Prompt:
Quote exactly the lines spanning from the top of the data below to the line that contains "scene.camera = cam", including both.
—————
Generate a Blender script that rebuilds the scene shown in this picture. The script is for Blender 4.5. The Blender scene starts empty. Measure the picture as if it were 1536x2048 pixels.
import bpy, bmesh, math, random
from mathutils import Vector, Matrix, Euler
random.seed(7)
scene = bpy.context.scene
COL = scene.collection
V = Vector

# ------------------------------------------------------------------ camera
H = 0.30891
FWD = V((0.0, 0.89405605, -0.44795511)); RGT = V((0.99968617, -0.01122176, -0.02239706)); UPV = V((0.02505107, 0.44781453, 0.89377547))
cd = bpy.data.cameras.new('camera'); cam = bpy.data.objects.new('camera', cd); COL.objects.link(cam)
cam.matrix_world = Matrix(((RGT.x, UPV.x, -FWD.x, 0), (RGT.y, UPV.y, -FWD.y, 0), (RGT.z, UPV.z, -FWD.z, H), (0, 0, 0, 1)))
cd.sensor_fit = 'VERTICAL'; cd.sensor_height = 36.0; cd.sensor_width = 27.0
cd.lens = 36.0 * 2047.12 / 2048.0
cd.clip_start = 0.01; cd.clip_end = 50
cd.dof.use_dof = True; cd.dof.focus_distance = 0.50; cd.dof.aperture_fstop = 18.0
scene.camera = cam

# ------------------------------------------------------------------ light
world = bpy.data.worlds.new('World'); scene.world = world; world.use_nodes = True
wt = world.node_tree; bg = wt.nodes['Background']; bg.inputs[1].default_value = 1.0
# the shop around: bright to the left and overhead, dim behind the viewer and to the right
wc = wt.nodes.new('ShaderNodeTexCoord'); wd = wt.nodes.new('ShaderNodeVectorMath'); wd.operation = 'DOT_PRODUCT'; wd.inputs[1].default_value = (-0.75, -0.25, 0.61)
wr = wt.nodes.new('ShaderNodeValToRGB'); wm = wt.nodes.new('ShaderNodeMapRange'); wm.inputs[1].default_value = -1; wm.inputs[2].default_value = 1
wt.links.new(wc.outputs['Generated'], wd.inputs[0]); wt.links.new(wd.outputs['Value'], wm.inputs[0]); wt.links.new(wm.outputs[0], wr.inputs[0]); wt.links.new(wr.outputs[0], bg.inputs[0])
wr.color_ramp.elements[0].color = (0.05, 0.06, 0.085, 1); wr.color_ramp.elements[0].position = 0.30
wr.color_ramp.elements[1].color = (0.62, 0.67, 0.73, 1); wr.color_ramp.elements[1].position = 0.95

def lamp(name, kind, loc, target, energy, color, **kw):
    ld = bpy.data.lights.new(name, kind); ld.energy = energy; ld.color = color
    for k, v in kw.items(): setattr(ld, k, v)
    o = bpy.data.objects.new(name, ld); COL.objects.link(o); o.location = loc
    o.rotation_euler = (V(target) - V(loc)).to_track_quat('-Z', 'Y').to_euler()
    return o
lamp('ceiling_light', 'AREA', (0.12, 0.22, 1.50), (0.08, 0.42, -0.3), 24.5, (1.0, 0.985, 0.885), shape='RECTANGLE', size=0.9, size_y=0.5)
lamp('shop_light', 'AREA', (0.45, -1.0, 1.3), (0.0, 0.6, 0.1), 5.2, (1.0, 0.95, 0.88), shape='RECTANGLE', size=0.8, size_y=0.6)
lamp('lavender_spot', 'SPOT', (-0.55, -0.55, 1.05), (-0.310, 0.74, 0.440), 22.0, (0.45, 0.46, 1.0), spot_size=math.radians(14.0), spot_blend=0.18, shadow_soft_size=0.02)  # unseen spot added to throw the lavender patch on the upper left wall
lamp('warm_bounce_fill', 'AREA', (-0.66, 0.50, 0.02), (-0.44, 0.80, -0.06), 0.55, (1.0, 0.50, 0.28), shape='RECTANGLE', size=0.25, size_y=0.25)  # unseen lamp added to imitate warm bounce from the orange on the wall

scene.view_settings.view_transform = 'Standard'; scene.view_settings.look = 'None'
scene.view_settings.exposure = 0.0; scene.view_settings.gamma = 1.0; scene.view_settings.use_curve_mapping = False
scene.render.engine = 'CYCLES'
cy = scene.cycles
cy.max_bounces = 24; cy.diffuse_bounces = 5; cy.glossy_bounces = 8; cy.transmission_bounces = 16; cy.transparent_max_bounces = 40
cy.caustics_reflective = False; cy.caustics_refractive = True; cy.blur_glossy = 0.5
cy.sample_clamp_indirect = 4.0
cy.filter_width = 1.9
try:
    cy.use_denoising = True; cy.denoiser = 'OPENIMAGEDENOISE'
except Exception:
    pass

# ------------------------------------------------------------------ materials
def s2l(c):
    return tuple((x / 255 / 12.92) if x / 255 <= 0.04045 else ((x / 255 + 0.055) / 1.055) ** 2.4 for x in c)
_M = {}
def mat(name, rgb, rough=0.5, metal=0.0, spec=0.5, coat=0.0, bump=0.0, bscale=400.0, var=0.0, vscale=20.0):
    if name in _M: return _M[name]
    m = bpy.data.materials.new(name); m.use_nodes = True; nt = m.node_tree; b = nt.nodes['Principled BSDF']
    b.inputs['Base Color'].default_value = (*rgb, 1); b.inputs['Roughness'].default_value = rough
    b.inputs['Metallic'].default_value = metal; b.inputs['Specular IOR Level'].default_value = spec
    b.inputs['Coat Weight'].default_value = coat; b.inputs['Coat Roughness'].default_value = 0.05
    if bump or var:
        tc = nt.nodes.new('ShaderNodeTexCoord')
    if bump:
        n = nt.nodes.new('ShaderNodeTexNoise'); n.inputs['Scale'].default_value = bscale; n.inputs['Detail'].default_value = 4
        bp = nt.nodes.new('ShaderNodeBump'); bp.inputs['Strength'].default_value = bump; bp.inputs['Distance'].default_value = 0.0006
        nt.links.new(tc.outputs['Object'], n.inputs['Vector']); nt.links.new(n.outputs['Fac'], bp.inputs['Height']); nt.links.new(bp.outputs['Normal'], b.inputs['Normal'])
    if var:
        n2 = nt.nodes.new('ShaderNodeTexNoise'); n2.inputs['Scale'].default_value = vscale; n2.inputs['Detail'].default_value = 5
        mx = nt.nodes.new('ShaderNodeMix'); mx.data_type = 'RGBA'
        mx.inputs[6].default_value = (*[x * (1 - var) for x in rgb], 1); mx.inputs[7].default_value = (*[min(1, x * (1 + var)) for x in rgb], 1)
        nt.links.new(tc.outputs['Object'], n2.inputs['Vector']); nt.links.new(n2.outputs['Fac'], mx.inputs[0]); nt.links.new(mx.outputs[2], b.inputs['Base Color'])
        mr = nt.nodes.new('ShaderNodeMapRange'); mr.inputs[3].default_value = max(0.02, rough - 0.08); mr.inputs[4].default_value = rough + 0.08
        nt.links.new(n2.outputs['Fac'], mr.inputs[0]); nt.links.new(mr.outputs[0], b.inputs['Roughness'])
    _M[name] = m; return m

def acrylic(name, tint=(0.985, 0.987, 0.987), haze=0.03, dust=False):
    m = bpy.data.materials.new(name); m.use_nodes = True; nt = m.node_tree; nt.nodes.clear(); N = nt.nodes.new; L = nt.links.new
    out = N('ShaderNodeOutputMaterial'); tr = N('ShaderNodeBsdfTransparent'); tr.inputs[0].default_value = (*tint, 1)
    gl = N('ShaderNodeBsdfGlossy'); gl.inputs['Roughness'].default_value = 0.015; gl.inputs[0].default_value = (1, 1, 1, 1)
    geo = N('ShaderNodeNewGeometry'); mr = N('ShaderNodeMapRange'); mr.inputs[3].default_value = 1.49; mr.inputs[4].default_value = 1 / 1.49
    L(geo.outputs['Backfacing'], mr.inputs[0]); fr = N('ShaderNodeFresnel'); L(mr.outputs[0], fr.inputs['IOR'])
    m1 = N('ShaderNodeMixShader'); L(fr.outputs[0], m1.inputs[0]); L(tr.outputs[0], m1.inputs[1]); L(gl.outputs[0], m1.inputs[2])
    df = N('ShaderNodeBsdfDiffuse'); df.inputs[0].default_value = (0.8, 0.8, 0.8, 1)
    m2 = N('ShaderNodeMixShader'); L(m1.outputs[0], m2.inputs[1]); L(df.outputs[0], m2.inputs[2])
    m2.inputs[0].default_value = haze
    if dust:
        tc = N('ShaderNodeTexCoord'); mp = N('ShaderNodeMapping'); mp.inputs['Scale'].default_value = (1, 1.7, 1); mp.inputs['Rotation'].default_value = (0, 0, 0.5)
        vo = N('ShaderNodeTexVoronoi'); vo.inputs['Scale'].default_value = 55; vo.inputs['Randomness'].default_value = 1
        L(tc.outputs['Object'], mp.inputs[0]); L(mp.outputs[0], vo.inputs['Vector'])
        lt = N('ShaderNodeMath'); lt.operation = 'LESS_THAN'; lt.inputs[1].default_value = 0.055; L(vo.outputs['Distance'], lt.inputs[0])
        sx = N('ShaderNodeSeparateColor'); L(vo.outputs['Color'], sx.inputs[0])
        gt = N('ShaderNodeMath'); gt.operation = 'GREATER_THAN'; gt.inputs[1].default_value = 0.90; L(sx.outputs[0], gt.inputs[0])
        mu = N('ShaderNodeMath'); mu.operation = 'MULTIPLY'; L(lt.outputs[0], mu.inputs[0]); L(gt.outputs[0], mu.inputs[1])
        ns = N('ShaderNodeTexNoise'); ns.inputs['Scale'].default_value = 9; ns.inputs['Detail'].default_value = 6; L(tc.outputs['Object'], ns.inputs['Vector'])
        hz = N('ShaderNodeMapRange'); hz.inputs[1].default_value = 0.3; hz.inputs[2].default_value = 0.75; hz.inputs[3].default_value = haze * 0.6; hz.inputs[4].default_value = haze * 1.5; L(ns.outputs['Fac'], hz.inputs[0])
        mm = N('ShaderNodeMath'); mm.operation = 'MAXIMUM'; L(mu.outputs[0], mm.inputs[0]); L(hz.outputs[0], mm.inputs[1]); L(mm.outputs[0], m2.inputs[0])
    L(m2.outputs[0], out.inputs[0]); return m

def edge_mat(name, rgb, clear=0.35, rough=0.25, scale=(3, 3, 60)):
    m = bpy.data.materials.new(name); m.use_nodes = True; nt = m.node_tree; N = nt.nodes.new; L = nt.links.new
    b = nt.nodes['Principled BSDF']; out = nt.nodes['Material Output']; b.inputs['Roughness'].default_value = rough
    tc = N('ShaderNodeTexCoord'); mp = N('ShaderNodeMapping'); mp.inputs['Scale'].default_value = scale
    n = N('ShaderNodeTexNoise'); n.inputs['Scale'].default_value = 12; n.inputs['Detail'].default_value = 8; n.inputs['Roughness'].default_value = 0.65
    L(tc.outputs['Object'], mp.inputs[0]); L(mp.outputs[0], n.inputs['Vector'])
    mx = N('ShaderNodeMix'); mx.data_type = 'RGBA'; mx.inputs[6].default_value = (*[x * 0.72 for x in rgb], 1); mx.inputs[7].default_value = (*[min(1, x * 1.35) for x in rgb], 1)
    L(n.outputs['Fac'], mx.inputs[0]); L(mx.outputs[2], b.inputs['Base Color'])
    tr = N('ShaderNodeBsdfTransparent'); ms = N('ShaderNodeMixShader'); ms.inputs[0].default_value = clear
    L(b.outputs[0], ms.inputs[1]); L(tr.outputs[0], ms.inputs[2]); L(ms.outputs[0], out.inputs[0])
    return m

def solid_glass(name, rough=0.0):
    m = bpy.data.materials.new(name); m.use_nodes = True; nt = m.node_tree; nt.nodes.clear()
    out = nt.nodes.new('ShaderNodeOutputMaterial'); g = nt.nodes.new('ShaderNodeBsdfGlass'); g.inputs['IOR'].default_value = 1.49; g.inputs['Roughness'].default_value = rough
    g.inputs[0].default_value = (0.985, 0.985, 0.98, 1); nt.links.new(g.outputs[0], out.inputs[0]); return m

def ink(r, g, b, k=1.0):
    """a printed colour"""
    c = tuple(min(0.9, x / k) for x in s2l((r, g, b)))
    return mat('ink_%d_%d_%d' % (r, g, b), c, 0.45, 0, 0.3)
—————
Finished exercise:
Generate a Blender script that rebuilds the scene shown in this picture. The script is for Blender 4.5. The Blender scene starts empty. Measure the picture as if it were 1536x2048 pixels.
import bpy, bmesh, math, random
from mathutils import Vector, Matrix, Euler
random.seed(7)
scene = bpy.context.scene
COL = scene.collection
V = Vector

# ------------------------------------------------------------------ camera
H = 0.30891
FWD = V((0.0, 0.89405605, -0.44795511)); RGT = V((0.99968617, -0.01122176, -0.02239706)); UPV = V((0.02505107, 0.44781453, 0.89377547))
cd = bpy.data.cameras.new('camera'); cam = bpy.data.objects.new('camera', cd); COL.objects.link(cam)
cam.matrix_world = Matrix(((RGT.x, UPV.x, -FWD.x, 0), (RGT.y, UPV.y, -FWD.y, 0), (RGT.z, UPV.z, -FWD.z, H), (0, 0, 0, 1)))
cd.sensor_fit = 'VERTICAL'; cd.sensor_height = 36.0; cd.sensor_width = 27.0
cd.lens = 36.0 * 2047.12 / 2048.0
cd.clip_start = 0.01; cd.clip_end = 50
cd.dof.use_dof = True; cd.dof.focus_distance = 0.50; cd.dof.aperture_fstop = 18.0
scene.camera = cam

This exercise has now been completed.